_WHAT IS EXPECTED_
Quote verbatim the span of lines that begins the listing below and closes with the line containing "return o, W, H".

_LISTED ENTRIES_
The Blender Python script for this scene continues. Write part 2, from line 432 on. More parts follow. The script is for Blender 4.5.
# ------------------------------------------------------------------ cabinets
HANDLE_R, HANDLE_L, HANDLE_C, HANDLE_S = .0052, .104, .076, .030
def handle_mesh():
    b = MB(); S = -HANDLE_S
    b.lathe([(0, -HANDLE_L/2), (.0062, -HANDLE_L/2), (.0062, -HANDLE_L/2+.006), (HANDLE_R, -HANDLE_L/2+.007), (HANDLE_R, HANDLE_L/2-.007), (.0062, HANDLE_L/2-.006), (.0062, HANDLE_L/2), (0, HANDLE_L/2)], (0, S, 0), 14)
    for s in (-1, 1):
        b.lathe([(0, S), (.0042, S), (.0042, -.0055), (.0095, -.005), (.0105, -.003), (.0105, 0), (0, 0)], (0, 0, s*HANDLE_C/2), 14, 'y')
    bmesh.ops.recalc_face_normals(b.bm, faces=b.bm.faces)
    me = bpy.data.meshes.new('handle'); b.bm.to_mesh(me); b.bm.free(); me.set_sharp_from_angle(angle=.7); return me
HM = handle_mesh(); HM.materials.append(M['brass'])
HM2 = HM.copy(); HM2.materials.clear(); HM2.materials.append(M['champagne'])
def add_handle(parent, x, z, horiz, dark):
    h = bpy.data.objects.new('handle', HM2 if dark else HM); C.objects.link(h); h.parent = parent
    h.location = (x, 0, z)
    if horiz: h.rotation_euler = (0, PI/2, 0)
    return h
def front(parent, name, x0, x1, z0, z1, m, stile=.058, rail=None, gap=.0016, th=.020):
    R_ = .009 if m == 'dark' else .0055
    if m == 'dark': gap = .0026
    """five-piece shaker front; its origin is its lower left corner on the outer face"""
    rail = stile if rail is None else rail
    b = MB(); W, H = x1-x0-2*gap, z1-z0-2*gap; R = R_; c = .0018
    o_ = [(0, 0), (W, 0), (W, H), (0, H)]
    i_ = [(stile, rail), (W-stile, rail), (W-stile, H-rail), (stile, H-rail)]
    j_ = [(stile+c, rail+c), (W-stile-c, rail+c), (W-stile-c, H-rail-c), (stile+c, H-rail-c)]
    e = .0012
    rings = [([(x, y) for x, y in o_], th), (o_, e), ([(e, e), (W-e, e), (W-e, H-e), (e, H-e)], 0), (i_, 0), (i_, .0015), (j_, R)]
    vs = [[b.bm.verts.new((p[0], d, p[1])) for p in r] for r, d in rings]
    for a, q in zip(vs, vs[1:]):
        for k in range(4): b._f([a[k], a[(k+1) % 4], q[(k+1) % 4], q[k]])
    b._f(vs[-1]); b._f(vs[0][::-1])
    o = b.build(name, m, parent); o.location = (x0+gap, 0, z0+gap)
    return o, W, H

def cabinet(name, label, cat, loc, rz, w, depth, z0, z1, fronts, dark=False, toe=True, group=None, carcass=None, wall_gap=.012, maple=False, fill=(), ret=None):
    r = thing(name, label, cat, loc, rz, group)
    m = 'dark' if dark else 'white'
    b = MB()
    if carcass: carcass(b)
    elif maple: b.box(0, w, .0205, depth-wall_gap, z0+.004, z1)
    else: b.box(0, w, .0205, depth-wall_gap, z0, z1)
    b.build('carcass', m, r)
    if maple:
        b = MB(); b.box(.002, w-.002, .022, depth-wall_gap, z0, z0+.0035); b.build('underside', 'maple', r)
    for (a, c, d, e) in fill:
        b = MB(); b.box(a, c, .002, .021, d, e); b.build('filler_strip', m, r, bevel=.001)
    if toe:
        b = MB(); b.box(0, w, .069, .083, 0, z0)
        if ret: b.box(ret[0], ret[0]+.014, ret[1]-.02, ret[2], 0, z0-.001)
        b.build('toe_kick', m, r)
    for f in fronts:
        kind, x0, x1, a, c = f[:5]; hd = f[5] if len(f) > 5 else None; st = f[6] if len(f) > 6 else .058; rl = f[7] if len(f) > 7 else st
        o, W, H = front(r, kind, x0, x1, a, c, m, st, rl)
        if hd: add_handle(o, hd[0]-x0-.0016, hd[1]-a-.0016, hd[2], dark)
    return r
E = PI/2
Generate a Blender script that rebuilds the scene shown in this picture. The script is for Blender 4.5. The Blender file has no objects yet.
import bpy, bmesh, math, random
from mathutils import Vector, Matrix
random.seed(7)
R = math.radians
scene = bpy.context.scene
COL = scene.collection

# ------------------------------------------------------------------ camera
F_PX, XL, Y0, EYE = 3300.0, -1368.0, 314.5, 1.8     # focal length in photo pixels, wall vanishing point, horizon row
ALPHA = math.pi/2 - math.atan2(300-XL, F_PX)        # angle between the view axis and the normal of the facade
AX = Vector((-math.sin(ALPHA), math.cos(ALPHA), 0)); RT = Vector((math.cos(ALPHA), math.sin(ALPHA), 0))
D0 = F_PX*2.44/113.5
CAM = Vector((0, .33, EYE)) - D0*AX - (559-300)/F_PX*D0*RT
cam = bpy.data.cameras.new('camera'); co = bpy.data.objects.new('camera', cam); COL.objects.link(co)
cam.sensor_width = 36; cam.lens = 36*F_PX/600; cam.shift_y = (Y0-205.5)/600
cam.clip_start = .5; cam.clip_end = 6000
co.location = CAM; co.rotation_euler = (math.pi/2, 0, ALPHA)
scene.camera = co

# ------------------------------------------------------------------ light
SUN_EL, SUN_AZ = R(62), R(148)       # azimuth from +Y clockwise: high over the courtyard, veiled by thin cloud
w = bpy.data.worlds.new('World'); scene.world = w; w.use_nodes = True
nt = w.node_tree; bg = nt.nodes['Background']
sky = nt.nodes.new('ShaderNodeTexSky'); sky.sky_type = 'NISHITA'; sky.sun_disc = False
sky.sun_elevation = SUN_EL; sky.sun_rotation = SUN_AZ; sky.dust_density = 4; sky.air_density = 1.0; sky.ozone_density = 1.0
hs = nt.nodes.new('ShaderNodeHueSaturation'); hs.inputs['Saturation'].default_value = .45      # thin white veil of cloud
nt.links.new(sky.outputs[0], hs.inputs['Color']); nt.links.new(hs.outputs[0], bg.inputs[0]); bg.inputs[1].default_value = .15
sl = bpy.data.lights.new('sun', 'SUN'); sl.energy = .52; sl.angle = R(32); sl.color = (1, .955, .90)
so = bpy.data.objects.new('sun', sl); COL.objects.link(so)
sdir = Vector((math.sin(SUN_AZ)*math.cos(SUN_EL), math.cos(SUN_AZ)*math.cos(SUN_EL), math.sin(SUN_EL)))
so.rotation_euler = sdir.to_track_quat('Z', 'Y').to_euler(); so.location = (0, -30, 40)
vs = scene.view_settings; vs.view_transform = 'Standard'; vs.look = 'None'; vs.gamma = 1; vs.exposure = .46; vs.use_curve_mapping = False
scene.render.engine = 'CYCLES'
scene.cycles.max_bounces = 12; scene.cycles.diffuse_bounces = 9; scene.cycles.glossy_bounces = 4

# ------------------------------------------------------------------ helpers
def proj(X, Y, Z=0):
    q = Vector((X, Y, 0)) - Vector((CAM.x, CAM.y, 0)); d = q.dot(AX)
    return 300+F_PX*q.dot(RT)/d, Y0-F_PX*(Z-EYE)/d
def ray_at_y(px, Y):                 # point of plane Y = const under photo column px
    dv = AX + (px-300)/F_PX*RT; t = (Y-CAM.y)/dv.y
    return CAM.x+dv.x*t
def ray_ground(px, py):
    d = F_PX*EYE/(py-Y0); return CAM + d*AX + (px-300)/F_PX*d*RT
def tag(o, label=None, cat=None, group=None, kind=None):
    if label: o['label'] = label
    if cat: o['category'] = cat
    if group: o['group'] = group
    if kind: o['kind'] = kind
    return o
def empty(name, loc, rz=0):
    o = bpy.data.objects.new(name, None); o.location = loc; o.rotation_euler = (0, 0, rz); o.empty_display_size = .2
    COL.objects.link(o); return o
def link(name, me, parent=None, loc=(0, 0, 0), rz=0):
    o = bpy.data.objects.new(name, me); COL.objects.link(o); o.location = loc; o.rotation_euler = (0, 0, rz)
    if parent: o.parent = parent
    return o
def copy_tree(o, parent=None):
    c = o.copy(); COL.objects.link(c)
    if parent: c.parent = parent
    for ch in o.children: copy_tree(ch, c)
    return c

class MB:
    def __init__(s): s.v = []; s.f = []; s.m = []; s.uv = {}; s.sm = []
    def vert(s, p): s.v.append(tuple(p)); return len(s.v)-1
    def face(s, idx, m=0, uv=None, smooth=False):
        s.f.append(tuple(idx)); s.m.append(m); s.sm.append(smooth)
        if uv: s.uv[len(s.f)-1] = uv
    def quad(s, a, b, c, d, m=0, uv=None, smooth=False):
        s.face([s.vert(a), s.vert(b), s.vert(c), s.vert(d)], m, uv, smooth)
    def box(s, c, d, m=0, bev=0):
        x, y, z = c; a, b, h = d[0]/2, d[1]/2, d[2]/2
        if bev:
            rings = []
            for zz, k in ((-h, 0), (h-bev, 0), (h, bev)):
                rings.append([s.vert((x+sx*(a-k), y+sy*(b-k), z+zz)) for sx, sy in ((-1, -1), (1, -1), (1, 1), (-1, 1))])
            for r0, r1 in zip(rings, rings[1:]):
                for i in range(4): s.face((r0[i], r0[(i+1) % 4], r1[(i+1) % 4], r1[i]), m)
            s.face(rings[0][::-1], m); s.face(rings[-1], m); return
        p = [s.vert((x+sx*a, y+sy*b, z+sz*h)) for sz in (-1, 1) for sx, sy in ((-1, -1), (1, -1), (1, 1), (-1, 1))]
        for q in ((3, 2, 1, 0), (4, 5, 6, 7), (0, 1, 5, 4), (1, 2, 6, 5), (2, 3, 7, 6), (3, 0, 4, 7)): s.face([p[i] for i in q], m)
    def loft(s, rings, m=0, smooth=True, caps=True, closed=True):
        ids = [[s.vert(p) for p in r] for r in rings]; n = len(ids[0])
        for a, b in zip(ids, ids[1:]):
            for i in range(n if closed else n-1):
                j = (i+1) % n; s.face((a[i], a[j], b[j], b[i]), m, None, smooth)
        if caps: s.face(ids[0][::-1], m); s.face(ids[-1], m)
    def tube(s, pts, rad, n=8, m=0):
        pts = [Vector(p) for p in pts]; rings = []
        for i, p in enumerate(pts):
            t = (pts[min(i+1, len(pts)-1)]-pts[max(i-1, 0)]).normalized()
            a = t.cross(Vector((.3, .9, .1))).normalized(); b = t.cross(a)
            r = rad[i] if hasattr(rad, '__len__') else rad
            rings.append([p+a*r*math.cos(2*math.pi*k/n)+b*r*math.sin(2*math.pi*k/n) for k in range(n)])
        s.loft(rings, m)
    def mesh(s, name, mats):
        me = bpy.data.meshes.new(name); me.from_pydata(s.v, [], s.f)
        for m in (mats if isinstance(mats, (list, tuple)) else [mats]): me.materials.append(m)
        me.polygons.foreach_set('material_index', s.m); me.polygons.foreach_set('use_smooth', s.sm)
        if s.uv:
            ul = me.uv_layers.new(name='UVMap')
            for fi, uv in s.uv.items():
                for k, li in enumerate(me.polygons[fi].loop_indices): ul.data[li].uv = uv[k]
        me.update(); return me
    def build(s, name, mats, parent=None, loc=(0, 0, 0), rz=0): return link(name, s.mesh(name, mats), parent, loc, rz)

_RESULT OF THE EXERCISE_
The Blender Python script for this scene continues. Write part 2, from line 432 on. More parts follow. The script is for Blender 4.5.
# ------------------------------------------------------------------ cabinets
HANDLE_R, HANDLE_L, HANDLE_C, HANDLE_S = .0052, .104, .076, .030
def handle_mesh():
    b = MB(); S = -HANDLE_S
    b.lathe([(0, -HANDLE_L/2), (.0062, -HANDLE_L/2), (.0062, -HANDLE_L/2+.006), (HANDLE_R, -HANDLE_L/2+.007), (HANDLE_R, HANDLE_L/2-.007), (.0062, HANDLE_L/2-.006), (.0062, HANDLE_L/2), (0, HANDLE_L/2)], (0, S, 0), 14)
    for s in (-1, 1):
        b.lathe([(0, S), (.0042, S), (.0042, -.0055), (.0095, -.005), (.0105, -.003), (.0105, 0), (0, 0)], (0, 0, s*HANDLE_C/2), 14, 'y')
    bmesh.ops.recalc_face_normals(b.bm, faces=b.bm.faces)
    me = bpy.data.meshes.new('handle'); b.bm.to_mesh(me); b.bm.free(); me.set_sharp_from_angle(angle=.7); return me
HM = handle_mesh(); HM.materials.append(M['brass'])
HM2 = HM.copy(); HM2.materials.clear(); HM2.materials.append(M['champagne'])
def add_handle(parent, x, z, horiz, dark):
    h = bpy.data.objects.new('handle', HM2 if dark else HM); C.objects.link(h); h.parent = parent
    h.location = (x, 0, z)
    if horiz: h.rotation_euler = (0, PI/2, 0)
    return h
def front(parent, name, x0, x1, z0, z1, m, stile=.058, rail=None, gap=.0016, th=.020):
    R_ = .009 if m == 'dark' else .0055
    if m == 'dark': gap = .0026
    """five-piece shaker front; its origin is its lower left corner on the outer face"""
    rail = stile if rail is None else rail
    b = MB(); W, H = x1-x0-2*gap, z1-z0-2*gap; R = R_; c = .0018
    o_ = [(0, 0), (W, 0), (W, H), (0, H)]
    i_ = [(stile, rail), (W-stile, rail), (W-stile, H-rail), (stile, H-rail)]
    j_ = [(stile+c, rail+c), (W-stile-c, rail+c), (W-stile-c, H-rail-c), (stile+c, H-rail-c)]
    e = .0012
    rings = [([(x, y) for x, y in o_], th), (o_, e), ([(e, e), (W-e, e), (W-e, H-e), (e, H-e)], 0), (i_, 0), (i_, .0015), (j_, R)]
    vs = [[b.bm.verts.new((p[0], d, p[1])) for p in r] for r, d in rings]
    for a, q in zip(vs, vs[1:]):
        for k in range(4): b._f([a[k], a[(k+1) % 4], q[(k+1) % 4], q[k]])
    b._f(vs[-1]); b._f(vs[0][::-1])
    o = b.build(name, m, parent); o.location = (x0+gap, 0, z0+gap)
    return o, W, H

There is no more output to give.